1. KAITAN DAKWAH DENGAN
ILMU SOSIAL MODERN
Beberapa
sarjana Muslim percaya bahwa perkembangan dan focus ilmu-ilmu social modern
dapat dengan baik digunakan untuk telaah Islam.[12] Ilmu-ilmu
social semacam sosiologi, komunikasi, psikologi, anthropologi dan semacamnya dapat
menjadi alat bantu untuk memperkokoh kerangka dan bangunan disiplin ilmunya. Karena
pada tataran praktis, dakwah adalah peristiwa komunikasi. Dari sisi tujuannya
dakwah bersinggungan dengan ilmu sosiologi. Untuk mencapai efektifitas kerjanya
dakwah memerlukan untuk memahami latar belakang obyek dakwah secara psikologis,
anthropologis dan latar budaya yang lain.[13]
Meski
Abuddin Nata memperingatkan untuk tidak menggunakan pendekatan Eropa secara mentah-mentah
dalam memahami kebenaran-kebenaran Islam.[14] Maka
harus diupayakan dengan sangat serius agar tidak sekedar menempelkan
idiom-idiom istilah dan pengertian-pengertian dalam ilmu-ilmu yang dipinjam itu
secara semena-mena terhadap kandungan makna dakwah. Untuk itu Abubaker A.
Bageder mengusulkan untuk menyertakan perspektif-perspektif Islam ke dalam
ilmu-ilmu social modern, untuk mengimbangi “bias” pandangan Barat.[15]
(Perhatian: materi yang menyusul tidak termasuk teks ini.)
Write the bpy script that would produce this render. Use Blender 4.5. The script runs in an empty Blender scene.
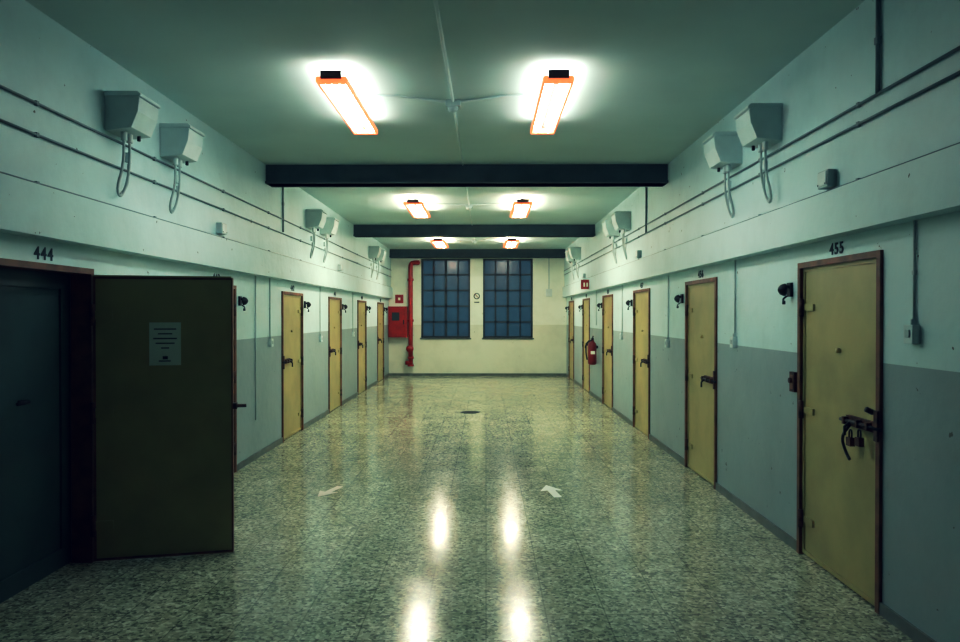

Proses ini akan membantu ilmu-ilmu social dalam menganalisa dan memahami
realitas masyarakat Islam dan gerak sosialnya, berkaitan dengan dakwah itu
sendiri.
2. MENUJU KEMANDIRIAN
ILMU DAKWAH
Meski demikian, menurut
Jalaludin Rakhmat, dakwah dewasa ini telah menjadi ilmu mandiri, karena secara
metodologis dakwah telah memiliki syarat-syaratnya yaitu:
(1). Mempunyai
akar sejarah yang jelas. (2). Ada orang-orang yang dikenal sebagai ahli ilmu
dakwah yang mengembangkannya. (3). Ada masyarakat akademis yang menaruh
perhatian pada ilmu dakwah. (4). Diakui oleh lembaga-lembaga akademisi yang
memiliki reputasi ilmiah. (5). Ada sejumlah penelitian yang mengembangkan
metode-metode baru dalam ilmu dakwah.[16]
Ismail
Raji Al-Faruqi mengusulkan agar syarat-syarat tersebut dikerjakan dengan
beberapa tahap[17],
yang pertama agar orang-orang yang dikenal ahli mesti dihimpun dalam usaha
bersama untuk menyadarkan pentingnya pengembangan keilmuan. Kedua, himpunan ini
juga melibatkan universitas-universitas Islam yang diwakilinya secara
kelembagaan dengan segala sarana dan fasilitasnya, sehingga dapat tersedia
setidaknya ruang kelas dan gedung kuliah sebagai laboratorum buat penelaahan
berbagai penemuan. Ketiga, mengidentifikasi anggotanya dan membagi tugas secara
hierarkis intelektual dan akademis untuk menyusun kerangka kerja penelitiannya
dan ruang lingkupnya. Yang keempat, merancang latihan dan pendidikan untuk
melengkapi berbagai kecakapan yang dibutuhkan. Dengan tersedianya sumberdaya
pengkajian dan penelitian akan menjamin berkembangnya penemuan-penemuan baru
dan karya-karya ilmiah dalam lapangan ilmu dakwah yang berkesinambungan.[18]
Kemudian
menyusun kepustakaan secara topical sesuai dengan disiplin yang dibangun. Karena
tradisi belajar dunia Islam yang sangat kaya, belum dapat dimanfaatkan secara
optimal akibat terkubur di bawah judul-judul yang tidak terkategorisasi secara
sitematis.[19]
Begitu pula yang terjadi dalam akar historis dakwah, yang belum terrekonstruksi
secara sistematis sehingga dapat dibaca dengan perspektif dakwah.[20]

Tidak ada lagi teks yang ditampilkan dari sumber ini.